Towards the end of my military career, I read this quote, just out of nowhere, “I have found that the degrees of shame and disgust which I actually feel on my own sins do not at all correspond to what my reason tells me about their comparative gravity. Our emotional reactions to our own behavior are of limited ethical significance.”

So I researched who actually wrote that quote just because it perked my curiosity and it said C. S. Lewis. I thought, C. S. Lewis, isn’t that the guy that wrote Narnia, the children’s books?

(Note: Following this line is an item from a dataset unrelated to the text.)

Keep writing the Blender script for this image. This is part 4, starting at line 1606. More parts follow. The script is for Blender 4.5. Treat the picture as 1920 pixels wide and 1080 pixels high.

Lewis wrote, “My idea of God is not a divine idea that has to be shattered from time to time. He shatters it himself. Could we not almost say that this shattering is one of the marks of his presence?” And the idea that I can shatter and rebuild my view of God and I can shatter and rebuild the small Sunday school fundamentalist God and rebuild it into something beautiful of God, who actually loves me despite my mistakes and despite my failures, it was very nourishing to a soul who desperately needed to be nourished.